Comme vous le soulignez, il reste de nombreux essais à traduire. L’éditeur José Corti a publié tout de même 315 p. d’Essais critiques (2006). Utiles non seulement à ceux qui cherchent des outils pour lire les grands auteurs italiens comme Ungaretti, Montale, Leopardi, Manzoni mais, également, Michaux, Pessoa, Stevenson, Leiris et tant d’autres. Attestant eux aussi de la culture encyclopédique et de points de vue extrêmement originaux du Zanzotto critique. L’un des plus pénétrants de son temps. Cet aspect du travail de Zanzotto est à marquer d’une pierre blanche, tant son œuvre critique a suscité l’admiration par son originalité et les points de vue développés. Je renverrai le lecteur intéressé au bel essai que Pietro Benzoni, publié dans la revue Nu(e) numéro 58 consacré à la reconnaissance critique de l’œuvre de Zanzotto, a dédié à cette partie si féconde de l’œuvre.
Mais il faut également rappeler le nouvelliste avec Au-delà de la brûlante chaleur (Maurice Nadeau, 1997), un nouvelliste lui aussi thématiquement et stylistiquement original campant souvent ses récits à la confluence du réel et du fantastique non sans rehauts "tauromachiques", dans le langage de Leiris, dont Zanzotto fut le traducteur italien. Le critique italien Luigi Baldacci a dit combien cette œuvre en prose était originale et combien elle ne s’apparente à aucune autre. Notamment pour tout ce qui a trait aux écrits en prose plus particulièrement peu ou prou autobiographiques.

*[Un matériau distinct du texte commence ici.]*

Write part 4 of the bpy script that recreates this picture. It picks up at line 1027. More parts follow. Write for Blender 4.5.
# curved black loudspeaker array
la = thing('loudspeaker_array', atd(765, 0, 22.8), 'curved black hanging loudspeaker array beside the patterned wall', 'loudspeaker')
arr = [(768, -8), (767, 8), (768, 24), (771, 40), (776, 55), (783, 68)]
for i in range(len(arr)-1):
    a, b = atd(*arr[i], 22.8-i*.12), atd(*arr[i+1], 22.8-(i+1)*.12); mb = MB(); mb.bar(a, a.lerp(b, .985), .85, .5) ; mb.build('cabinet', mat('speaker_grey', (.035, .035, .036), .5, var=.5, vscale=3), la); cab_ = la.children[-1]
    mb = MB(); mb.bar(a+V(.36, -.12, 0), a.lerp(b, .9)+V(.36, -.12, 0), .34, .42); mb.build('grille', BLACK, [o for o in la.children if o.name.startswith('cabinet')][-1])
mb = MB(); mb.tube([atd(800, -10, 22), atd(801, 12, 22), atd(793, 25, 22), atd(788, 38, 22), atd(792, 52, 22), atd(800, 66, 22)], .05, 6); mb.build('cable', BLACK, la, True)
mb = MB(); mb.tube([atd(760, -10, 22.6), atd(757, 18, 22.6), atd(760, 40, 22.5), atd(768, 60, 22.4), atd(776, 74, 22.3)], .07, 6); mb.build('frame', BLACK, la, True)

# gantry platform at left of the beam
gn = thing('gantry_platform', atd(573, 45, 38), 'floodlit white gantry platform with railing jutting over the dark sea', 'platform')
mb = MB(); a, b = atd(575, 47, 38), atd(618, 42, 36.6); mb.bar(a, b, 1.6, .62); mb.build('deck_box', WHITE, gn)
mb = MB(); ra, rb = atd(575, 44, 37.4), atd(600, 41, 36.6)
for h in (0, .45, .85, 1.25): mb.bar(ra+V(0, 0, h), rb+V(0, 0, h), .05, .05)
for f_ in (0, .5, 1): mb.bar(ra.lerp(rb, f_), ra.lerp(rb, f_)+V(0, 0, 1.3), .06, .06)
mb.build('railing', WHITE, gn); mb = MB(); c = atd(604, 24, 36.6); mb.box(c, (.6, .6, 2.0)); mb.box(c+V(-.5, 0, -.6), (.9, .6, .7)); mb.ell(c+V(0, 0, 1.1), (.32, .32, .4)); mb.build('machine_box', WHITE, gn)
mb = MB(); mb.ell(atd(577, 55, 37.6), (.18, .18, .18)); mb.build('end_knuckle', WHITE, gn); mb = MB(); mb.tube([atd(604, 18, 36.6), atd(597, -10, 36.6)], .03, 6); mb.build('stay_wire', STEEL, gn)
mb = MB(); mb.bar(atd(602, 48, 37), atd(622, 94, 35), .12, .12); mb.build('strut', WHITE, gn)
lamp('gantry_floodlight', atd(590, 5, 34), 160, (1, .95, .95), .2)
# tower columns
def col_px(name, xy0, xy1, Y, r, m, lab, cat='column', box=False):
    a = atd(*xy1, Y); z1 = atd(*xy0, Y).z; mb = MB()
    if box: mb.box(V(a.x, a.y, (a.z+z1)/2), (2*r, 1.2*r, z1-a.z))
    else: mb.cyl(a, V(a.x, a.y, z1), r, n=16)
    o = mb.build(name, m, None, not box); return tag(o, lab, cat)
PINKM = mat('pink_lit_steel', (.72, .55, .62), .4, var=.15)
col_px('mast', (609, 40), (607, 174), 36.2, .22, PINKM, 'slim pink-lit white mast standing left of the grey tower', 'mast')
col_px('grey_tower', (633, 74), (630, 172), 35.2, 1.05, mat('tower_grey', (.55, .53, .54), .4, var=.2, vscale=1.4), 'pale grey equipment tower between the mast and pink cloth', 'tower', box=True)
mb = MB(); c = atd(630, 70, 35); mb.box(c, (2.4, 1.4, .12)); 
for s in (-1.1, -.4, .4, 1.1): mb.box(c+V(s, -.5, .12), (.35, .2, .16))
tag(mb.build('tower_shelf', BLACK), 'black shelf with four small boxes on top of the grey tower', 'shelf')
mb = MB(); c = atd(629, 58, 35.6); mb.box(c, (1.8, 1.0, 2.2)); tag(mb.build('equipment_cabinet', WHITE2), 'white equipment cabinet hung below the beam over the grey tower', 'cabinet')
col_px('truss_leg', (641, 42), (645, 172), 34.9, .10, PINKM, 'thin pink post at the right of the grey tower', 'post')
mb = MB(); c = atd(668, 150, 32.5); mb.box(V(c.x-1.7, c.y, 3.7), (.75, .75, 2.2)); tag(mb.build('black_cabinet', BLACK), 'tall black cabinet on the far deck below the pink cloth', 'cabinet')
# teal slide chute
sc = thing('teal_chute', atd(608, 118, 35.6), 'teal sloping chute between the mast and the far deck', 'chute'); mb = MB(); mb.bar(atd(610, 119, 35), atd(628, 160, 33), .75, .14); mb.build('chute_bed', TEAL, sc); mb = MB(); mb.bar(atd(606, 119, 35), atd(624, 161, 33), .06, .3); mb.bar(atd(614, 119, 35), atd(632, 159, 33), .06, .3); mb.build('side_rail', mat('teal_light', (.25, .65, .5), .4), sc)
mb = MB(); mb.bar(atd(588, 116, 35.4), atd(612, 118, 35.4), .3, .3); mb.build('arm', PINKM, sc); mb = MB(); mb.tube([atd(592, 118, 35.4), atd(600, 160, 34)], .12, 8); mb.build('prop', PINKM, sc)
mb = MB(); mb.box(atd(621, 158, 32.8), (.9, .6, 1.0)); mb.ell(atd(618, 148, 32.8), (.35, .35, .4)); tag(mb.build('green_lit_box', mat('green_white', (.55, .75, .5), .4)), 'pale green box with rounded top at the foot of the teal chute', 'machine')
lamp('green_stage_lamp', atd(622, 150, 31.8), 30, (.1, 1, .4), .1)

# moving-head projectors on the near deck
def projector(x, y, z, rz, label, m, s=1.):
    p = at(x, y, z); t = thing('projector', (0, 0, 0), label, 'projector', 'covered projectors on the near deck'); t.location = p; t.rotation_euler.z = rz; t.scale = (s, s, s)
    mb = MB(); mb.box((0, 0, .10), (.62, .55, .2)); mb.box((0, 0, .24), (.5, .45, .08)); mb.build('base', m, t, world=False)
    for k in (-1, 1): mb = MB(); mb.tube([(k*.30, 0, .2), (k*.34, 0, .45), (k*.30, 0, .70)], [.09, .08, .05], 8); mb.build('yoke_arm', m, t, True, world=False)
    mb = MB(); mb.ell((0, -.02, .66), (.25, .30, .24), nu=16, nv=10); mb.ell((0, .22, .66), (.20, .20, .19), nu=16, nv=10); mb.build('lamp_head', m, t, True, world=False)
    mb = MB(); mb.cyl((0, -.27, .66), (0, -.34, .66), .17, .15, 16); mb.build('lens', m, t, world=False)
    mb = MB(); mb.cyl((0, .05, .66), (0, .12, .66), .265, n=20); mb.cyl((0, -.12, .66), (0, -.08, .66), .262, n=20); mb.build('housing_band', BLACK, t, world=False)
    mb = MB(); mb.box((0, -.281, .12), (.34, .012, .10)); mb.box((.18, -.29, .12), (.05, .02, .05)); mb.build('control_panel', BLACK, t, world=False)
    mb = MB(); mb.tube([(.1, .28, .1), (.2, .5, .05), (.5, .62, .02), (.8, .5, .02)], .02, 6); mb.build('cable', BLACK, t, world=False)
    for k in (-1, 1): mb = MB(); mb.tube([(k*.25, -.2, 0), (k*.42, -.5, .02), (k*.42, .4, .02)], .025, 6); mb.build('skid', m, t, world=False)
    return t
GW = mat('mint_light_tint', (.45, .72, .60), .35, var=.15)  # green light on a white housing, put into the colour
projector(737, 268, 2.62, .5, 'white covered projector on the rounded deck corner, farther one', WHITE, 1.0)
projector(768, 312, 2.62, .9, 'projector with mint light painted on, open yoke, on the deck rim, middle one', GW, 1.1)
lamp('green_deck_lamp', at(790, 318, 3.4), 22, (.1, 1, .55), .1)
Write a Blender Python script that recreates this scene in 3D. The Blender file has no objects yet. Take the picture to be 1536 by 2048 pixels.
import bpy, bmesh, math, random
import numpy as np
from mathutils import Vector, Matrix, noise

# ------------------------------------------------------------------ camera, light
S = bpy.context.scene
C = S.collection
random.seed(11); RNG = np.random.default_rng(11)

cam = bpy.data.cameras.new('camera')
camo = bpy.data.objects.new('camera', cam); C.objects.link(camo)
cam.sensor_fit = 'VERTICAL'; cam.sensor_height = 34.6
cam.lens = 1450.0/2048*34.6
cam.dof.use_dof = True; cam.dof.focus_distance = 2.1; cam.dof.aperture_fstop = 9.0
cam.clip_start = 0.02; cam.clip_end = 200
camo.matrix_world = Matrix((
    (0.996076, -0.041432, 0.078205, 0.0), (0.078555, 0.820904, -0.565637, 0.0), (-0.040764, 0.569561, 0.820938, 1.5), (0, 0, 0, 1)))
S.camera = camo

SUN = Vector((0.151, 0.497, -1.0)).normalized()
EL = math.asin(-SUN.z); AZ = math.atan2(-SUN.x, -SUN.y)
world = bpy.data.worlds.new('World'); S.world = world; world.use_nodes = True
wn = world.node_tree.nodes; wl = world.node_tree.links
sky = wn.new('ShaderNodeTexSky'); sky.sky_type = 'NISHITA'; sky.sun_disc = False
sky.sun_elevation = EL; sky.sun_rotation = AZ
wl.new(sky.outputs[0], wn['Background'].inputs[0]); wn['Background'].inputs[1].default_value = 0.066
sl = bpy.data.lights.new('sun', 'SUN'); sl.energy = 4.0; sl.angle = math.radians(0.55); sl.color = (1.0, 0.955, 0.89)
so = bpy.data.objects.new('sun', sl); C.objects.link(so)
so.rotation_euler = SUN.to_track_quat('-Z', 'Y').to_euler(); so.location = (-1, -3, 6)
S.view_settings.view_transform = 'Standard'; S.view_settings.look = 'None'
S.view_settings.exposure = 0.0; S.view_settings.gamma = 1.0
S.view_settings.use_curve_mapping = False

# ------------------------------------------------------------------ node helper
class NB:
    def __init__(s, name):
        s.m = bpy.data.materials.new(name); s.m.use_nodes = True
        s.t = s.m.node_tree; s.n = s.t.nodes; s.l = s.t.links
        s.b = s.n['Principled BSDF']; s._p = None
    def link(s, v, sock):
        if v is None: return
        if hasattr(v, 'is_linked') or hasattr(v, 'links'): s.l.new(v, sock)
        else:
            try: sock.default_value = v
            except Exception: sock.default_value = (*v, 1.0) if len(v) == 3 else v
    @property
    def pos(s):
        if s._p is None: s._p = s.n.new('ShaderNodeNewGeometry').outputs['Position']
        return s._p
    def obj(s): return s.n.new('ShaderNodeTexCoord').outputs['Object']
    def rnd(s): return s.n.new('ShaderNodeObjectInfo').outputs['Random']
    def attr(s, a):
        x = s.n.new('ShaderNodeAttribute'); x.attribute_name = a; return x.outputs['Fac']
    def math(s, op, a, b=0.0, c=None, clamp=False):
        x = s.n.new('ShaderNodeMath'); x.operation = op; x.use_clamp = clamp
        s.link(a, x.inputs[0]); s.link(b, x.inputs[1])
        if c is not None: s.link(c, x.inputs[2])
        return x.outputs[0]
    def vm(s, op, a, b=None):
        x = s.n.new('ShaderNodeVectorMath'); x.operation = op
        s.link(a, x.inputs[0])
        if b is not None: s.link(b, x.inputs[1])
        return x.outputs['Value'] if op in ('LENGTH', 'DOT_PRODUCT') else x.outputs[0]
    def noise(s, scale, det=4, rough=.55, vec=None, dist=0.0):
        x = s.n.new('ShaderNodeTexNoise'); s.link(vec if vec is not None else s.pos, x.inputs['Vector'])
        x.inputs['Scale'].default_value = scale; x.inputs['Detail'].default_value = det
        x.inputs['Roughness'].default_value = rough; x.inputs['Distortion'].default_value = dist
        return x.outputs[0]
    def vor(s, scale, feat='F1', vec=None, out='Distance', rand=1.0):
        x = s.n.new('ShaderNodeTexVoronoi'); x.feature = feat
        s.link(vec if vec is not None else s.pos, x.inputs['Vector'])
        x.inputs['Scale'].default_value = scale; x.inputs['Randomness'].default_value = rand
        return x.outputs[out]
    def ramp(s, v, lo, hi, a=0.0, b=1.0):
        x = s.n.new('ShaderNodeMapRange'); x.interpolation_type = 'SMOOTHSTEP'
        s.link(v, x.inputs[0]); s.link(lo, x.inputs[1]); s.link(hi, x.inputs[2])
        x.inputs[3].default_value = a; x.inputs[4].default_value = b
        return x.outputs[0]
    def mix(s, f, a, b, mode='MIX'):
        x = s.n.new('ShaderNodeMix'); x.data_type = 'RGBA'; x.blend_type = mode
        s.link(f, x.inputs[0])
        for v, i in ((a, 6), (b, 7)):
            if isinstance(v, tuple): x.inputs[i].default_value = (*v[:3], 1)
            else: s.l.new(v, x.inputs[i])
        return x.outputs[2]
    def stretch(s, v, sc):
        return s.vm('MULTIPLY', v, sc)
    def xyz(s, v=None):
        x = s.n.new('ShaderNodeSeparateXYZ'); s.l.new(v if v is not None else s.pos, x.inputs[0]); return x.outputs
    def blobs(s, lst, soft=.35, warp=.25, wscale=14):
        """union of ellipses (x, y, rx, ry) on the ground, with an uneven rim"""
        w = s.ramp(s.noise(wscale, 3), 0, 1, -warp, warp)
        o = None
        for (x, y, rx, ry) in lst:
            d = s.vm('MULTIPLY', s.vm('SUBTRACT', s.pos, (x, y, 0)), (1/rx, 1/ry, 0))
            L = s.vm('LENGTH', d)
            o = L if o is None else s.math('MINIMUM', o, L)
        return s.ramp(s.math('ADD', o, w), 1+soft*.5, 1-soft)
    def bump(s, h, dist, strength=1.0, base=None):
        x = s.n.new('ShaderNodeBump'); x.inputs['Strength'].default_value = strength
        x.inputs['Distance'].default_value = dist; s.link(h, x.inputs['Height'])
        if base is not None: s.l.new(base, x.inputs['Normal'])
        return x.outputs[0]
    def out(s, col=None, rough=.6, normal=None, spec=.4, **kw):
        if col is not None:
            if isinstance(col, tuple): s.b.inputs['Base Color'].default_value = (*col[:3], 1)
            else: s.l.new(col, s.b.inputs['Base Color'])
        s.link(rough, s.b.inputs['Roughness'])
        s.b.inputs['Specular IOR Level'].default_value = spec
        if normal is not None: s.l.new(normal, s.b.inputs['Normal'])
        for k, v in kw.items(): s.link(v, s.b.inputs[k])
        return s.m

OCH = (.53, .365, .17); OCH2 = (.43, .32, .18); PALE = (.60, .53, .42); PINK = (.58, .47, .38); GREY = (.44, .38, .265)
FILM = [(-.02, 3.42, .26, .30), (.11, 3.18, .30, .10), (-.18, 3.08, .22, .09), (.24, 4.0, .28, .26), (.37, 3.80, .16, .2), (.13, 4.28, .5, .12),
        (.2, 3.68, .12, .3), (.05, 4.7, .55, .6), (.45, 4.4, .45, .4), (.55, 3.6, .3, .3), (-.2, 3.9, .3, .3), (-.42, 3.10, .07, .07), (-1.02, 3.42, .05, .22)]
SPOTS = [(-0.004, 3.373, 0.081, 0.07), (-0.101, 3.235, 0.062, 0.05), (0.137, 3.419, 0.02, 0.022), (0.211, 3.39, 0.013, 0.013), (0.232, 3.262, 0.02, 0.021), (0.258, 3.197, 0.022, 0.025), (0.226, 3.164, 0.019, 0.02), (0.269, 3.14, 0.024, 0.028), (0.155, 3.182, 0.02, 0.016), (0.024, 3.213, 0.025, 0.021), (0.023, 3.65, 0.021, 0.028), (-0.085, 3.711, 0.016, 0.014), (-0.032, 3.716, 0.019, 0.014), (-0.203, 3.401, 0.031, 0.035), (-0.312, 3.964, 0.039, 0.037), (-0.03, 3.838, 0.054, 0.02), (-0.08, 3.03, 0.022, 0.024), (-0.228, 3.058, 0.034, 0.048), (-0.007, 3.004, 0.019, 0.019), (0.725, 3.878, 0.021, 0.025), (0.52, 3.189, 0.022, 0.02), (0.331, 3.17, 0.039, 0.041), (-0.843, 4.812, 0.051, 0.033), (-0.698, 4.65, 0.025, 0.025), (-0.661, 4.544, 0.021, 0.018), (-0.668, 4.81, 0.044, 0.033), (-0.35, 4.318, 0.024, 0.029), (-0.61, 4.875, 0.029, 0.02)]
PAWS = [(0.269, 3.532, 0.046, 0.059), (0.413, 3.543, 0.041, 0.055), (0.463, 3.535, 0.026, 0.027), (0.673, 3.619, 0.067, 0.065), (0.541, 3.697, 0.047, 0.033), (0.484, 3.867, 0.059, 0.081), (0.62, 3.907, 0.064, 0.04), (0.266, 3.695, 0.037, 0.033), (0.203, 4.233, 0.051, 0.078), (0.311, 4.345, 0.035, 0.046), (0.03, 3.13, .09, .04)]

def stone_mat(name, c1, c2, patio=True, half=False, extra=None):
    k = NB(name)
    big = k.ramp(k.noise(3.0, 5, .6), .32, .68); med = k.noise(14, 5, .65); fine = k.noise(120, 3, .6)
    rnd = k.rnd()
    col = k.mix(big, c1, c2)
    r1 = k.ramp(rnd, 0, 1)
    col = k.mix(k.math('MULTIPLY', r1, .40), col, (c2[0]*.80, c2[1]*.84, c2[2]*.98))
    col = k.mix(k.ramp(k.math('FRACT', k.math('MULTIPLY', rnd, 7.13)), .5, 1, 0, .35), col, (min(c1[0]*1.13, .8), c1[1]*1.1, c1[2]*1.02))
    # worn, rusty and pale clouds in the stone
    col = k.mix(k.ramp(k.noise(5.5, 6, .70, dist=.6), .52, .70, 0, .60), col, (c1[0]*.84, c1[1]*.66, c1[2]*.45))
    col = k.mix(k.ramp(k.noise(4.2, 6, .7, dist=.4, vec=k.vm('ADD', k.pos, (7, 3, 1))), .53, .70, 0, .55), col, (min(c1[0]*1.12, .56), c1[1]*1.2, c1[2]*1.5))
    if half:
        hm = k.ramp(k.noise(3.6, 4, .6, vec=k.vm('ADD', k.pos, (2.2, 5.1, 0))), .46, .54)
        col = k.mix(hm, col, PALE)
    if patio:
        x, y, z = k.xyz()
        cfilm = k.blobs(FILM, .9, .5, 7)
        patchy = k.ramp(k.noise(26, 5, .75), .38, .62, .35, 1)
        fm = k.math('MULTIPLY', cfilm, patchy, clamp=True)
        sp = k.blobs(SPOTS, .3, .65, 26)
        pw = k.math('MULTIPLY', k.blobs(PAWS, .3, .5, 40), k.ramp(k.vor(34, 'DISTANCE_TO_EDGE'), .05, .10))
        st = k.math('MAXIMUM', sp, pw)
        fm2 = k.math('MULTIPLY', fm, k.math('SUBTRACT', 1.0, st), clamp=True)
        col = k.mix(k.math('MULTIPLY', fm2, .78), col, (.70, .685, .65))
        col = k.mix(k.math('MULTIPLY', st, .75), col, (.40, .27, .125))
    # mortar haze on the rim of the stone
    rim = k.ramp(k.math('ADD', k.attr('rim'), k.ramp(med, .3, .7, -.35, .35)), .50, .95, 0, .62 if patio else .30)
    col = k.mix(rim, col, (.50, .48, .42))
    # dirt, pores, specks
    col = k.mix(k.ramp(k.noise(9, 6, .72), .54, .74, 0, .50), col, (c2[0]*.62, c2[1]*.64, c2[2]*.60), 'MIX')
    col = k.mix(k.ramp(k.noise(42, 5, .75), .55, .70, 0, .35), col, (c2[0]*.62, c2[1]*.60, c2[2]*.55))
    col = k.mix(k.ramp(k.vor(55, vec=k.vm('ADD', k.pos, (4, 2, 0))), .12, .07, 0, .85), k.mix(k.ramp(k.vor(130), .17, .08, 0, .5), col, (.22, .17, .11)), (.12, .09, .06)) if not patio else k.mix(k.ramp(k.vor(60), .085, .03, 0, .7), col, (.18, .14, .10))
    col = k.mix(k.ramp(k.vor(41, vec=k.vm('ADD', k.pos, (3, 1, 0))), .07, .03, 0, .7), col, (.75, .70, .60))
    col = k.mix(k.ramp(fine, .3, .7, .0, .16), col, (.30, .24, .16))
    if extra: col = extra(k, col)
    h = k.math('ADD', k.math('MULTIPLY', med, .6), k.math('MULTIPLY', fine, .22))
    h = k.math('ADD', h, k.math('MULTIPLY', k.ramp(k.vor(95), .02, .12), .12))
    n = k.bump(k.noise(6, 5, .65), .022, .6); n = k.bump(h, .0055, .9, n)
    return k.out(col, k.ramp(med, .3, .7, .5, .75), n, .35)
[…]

Acérés comme le fil d’un outil tranchant.
©Philippe di Meo, René Noël, Poezibao - juin 2017
1. Monolinguisme : terme de la critique italienne pour désigner un langage poétique fondé sur un petit nombre de figures et un lexique épuré infiniment combinables et largement soustrait à l’histoire dont Pétrarque est l’éponyme ; plurilinguisme : encyclopédisme langagier dont l’éponyme est Dante.